Le Parfum vert

Nicolas Pariser, 2022 (France)

Quinze jours avant sa sortie, une avant-première surprise concoctée par l’AFCAE nous a mis en joie. Probablement préparée par l’inconnu total qui précédait cette séance spéciale, l’ouverture du Parfum vert a paru une extase et la suite n’a pas déçu non plus.

Du chignon suivi dans un mouvement de caméra dynamique au rythme d’une blonde à talons qui s’avère brune un instant plus tard, à l’aventure en spirale conspirationniste dans laquelle s’engouffre bien malgré lui le comédien Martin Rémi, Nicolas Pariser nous projette dans un savant mélange de références. Ainsi, de Paris à Bruxelles en passant par Budapest, Vincent Lacoste, devenu une sorte de Tintin ashkénaze angoissé, soutenu par Sandrine Kiberlain, une autrice de BD aux racines communes et à la famille un brin casse-pied, se lancent La mort aux trousses pour déjouer le complot d’une mystérieuse organisation appelée Le Parfum vert et dirigée par l’excellent Rüdiger Vogler. De quoi filer le vertige. C’est léger et enlevé comme dans les meilleurs Philippe De Broca (L’homme de Rio en tête, 1964) et il y a longtemps que le cinéma français ne nous avait pas offert cela.

La musique inspirée de Benjamin Esdraffo (déjà présent sur Alice et le maire), lorgne, cela va de soi, sur Bernard Herrmann, qui a beaucoup collaboré avec Alfred Hitchcock, ainsi que sur John Williams (un thème remettant à l’esprit les inventions du compositeur pour Arrête-moi si tu peux de Spielberg, 2002). Avec la 25ème de Mozart, la bande originale rythme et enrichit idéalement l’aventure.
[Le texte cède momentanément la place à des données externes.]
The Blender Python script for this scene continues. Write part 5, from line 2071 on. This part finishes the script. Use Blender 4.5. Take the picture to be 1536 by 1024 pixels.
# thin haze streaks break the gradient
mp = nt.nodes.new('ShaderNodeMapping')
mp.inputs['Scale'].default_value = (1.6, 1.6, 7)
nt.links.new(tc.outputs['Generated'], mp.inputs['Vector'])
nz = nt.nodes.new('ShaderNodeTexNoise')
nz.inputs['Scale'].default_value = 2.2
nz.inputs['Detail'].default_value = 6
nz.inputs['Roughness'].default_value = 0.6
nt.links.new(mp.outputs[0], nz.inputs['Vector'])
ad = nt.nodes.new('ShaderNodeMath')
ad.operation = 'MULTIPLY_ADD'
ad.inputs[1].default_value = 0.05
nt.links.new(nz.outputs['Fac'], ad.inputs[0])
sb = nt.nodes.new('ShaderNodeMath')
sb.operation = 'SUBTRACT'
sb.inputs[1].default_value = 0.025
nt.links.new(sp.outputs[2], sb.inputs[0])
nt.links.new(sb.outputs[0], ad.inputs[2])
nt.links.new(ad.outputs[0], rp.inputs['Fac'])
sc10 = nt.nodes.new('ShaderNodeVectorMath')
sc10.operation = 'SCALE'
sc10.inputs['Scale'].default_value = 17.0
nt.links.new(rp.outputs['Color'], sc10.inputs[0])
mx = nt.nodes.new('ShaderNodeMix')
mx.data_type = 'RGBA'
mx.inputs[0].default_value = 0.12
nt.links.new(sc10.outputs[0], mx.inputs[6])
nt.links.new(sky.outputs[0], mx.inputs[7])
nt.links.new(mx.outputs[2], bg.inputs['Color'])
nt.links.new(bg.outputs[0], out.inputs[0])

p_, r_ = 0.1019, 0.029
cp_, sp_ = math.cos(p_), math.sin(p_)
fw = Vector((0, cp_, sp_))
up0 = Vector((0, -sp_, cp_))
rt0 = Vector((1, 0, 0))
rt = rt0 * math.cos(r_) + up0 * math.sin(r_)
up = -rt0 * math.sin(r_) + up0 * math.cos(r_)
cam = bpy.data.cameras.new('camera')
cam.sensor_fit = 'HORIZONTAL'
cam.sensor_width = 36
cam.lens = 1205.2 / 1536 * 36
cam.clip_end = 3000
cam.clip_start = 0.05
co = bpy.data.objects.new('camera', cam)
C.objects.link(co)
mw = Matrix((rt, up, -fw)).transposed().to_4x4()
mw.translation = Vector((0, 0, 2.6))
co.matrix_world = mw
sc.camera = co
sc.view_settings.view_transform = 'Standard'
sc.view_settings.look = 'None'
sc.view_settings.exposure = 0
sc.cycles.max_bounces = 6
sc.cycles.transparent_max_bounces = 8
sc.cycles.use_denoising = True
Plus proche du Grand Jeu (2015) que d’Alice et le maire (2019), Le Parfum vert fait de la politique une simple matière à intrigue qui, aussi divertissante soit-elle, n’en est pas moins accompagnée de ses ombres. Ici, la démocratie telle que la conçoit l’Europe est menacée par des bandits à Mcguffin : rien de vraiment sérieux là dedans. Toutefois, le film cache un cœur noir. C’est une évocation plutôt subtile : un trajet en train, un panneau de gare en allemand, et une crise d’angoisse dans un wagon vidé de ses passagers… Il est dommage que le réalisateur explicite cette évocation de la Shoah d’une ligne de dialogue ensuite, car il me semble qu’en la soulignant ainsi il en amoindrit la force. Ce sera ma seule petite réserve. Le film redémarre aussitôt après sa course à indices et à mystères jusqu’au dénouement, qui, même heureux, écarte la menace sans complètement l’éliminer.

On ajouterait presque une remarque concernant le caractère réflexif qu’aurait pu prendre Le Parfum vert, récit dans lequel le comédien de théâtre n’est que rarement acteur de ce qui lui arrive et se retrouve entraîné par l’autrice de BD, qui, elle, a plusieurs fois l’initiative et les idées. Je me garderai cependant de faire du personnage de Claire Mayer la Maîtresse de Cérémonie de la cabale à renverser, car cette relation personnage-auteur n’est pas tant affirmée et reste une ébauche dans le film. Peu importe, Nicolas Pariser s’engouffre avec envie dans la comédie d’espionnage ou l’aventure policière et le plaisir au spectateur est communiqué. Le Parfum vert : excellente surprise et divertissement cinéphile tout à fait réjouissant.